Comment trop d’interventionnisme peut fragiliser le marché du logement : l’exemple suédois


28 septembre 2018

 

Les pays scandinaves sont considérés comme les exemples à suivre dans tous les domaines. C’est souvent vrai, mais dans l’immobilier, c’est faux. Le marché des logements suédois a fait l’objet d’un interventionnisme massif de l’État depuis plus de 50 ans. La combinaison d’un large parc de logements publics et d’un impôt élevé sur les revenus privés a fortement handicapé le marché de la location. Cela a mené à la création d’une bulle immobilière sur le marché de l’achat-vente et à une pénurie de logement pour les populations les plus fragiles.
Un marché de la location dominé par le secteur public

 

Le marché de la location suédois est massivement contrôlé par l’État pour deux raisons :

 

La première prend ses racines dans une politique de 1965. Le nouveau gouvernement socialiste suédois lançait alors le « Le Programme Million » (traduit du suédois Miljonprogrammet) en réponse à l’augmentation drastique de la population urbaine causée par l’exode rural. Il s’agissait de construire un million de nouveaux logements sur 9 ans dans un pays dont la population était alors de 8 millions d’habitants. Le programme a été un succès puisque 1 000 006 habitations ont ainsi été construites. Cette injection d’offre dans le marché du logement a été accompagnée d’investissements massifs du gouvernement qui a récupéré une partie des propriétés déjà construites, ajoutant 650 000 logements à son patrimoine déjà bien fourni. Ces logements sont destinés à la location, avec des loyers variables en fonction de la situation socio-économique de l’occupant.

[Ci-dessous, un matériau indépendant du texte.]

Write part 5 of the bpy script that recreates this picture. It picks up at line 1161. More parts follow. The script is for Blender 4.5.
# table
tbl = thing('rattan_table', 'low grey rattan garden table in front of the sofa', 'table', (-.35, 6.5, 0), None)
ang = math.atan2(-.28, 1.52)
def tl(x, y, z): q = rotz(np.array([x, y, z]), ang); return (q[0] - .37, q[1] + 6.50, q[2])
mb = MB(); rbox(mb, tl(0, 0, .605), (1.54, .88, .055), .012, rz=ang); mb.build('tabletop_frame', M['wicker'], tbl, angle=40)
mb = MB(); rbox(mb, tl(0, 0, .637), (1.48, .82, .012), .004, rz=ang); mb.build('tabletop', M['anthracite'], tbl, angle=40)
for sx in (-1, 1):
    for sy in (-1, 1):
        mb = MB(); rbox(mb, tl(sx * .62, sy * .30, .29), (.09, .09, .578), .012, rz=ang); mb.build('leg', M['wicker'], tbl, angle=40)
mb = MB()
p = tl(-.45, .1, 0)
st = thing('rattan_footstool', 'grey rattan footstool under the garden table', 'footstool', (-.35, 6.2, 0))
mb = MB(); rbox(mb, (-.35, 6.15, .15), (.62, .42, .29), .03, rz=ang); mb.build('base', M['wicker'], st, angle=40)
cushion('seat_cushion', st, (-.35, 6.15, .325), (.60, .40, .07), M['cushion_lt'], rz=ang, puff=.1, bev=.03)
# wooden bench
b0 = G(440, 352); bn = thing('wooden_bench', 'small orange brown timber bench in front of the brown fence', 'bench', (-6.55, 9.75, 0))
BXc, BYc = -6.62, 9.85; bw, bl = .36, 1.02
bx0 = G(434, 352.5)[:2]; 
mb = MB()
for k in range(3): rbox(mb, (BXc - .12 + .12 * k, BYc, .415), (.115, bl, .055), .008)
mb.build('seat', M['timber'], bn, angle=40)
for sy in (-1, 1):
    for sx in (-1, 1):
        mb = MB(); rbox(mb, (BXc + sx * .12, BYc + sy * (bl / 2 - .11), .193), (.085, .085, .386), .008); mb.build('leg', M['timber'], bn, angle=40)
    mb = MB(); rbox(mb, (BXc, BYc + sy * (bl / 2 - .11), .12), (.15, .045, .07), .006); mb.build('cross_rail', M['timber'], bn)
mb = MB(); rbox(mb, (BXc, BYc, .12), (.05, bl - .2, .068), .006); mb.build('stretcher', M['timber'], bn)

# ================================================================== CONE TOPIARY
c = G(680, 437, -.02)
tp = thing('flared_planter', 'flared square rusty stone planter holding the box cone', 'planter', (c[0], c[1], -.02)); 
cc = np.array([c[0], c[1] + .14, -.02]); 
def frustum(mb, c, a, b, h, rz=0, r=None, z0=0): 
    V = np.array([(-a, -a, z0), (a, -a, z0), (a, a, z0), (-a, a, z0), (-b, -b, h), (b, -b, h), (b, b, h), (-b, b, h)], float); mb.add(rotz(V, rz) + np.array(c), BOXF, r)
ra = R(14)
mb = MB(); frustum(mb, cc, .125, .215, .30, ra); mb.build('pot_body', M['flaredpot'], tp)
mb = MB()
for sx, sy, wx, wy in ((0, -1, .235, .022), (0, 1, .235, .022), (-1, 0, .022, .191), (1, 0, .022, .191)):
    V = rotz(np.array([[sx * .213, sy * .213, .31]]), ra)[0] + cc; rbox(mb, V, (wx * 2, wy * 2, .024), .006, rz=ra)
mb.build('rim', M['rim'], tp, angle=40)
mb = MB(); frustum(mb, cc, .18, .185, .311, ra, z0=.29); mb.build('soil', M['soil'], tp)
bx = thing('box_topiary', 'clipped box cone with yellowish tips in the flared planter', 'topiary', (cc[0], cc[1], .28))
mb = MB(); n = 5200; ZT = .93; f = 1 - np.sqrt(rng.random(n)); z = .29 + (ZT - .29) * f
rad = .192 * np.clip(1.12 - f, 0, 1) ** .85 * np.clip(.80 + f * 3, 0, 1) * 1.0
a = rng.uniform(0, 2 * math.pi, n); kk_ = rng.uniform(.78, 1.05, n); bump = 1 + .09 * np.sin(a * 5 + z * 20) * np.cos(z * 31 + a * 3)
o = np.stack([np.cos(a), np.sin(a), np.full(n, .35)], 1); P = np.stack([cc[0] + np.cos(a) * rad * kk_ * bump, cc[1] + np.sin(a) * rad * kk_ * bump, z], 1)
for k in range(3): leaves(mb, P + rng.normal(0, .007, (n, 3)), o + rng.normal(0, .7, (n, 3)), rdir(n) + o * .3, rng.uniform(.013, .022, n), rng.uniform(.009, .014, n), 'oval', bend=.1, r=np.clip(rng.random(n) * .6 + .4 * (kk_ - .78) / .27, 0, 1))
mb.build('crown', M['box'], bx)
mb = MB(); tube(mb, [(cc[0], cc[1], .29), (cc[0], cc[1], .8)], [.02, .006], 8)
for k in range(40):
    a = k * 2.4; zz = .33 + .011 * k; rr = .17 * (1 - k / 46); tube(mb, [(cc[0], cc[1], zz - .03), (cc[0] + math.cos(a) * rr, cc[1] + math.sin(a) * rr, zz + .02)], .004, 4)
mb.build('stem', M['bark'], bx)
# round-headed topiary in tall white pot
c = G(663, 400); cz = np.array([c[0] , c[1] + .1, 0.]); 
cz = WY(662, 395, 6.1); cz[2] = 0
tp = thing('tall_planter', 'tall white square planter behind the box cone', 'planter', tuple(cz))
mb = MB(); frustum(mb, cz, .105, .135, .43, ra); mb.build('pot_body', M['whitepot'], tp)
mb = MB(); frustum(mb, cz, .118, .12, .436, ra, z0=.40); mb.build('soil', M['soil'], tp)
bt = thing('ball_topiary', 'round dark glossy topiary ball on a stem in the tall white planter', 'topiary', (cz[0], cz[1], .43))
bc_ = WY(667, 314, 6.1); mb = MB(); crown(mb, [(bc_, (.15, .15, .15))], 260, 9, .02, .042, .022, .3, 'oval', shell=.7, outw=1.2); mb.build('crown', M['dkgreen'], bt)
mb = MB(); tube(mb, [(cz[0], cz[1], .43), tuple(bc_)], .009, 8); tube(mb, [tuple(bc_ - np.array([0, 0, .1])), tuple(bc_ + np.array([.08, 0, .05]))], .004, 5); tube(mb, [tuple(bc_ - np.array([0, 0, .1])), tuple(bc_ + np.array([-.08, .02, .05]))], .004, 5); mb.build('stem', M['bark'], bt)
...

Le deuxième facteur est la compétitivité de l’État sur le marché de la location. Avec un impôt sur les revenus globaux (incluant la location) de 60% pour la dernière tranche, les acteurs privés étaient en désavantage face au gouvernement qui pouvait se permettre de louer à des tarifs bien inférieurs. Le gouvernement suédois possède aujourd’hui 20% du parc immobilier du pays, contre 10% en France par exemple (on ne parle pas ici que des logements sociaux mais bien de tous les logements possédés et loués par l’État ou des coopératives publiques). Sur le marché de la location, cela représente 50% de l’offre.

 

Une politique publique mal calibrée qui a mené à une pénurie de logements

 

Cette forte représentation du secteur public et la difficulté d’entrer sur le marché en tant qu’acteur privé a mené à une quasi-stagnation du marché de la construction. Ainsi, seulement 21 000 nouveaux logements par an ont été construits entre 1995 et 2010 pour un accroissement de population de 40 000 habitants par an. Il y a donc eu une pénurie de l’offre puisque le parc de logement ne pouvait pas accommoder toutes les nouvelles populations. Les suédois se retrouvaient avec des temps d’attente estimés à 20 ans pour pouvoir prétendre à un logement public. Ceci, couplé à des taux d’intérêts faibles autour des 1,4% a poussé un grand nombre de citoyens à devenir propriétaires malgré eux pour trouver un logement (avec un maximum en 2011 de 70% des suédois propriétaires, retombé à 65% aujourd’hui ). Les prix à l’achat ont presque doublé entre la crise de 2008 et le début de 2018 de et le marché de la construction a repris grâce à cet afflux de demande, avec 31 000 nouveaux logements par an entre 2010 et 2018. C’était cependant trop peu et trop tard.

Les jeunes sont ceux qui souffrent le plus avec 25% des 20-27 ans qui vivent encore chez leurs parents, contre 15% en 1997. De plus, dans les 75% qui vivent seuls, 57% seulement ont une résidence permanente (achetée ou louée), les autres naviguant entre des contrats de court-terme . Au rythme actuel d’octroi des logements publics, il faudrait 50 ans pour fournir à chaque citoyen un logement de long-terme.

Le gouvernement a annoncé en juin un nouveau plan d’infrastructure général de 70 milliards d’euros entre 2018 et 2029, avec comme objectif sur les logements de construire 193 000 nouvelles unités gérées par les municipalités. Il s’agit cependant d’une solution de court-terme, et l’État doit réformer en profondeur ses politiques de logement s’il ne veut pas avoir à faire face à une nouvelle crise d’ici quelques années. Les régulations du marché du logement et l’impôt sur le revenu sont des leviers d’action, mais il ne semble pas y avoir de consensus transpartisan sur le sujet. D’autant qu’avec les résultats de l’extrême droite aux élections législative du 9 septembre (18% des sièges), les réformes de fond risquent d’attendre. Ironiquement, le parti a beaucoup utilisé la crise du logement pour justifier sa politique anti-immigration avec le raisonnement classique du manque de capacité d’accueil du pays, qui doit se concentrer sur le fait de loger les suédois avant d’inviter des étrangers sur son territoire.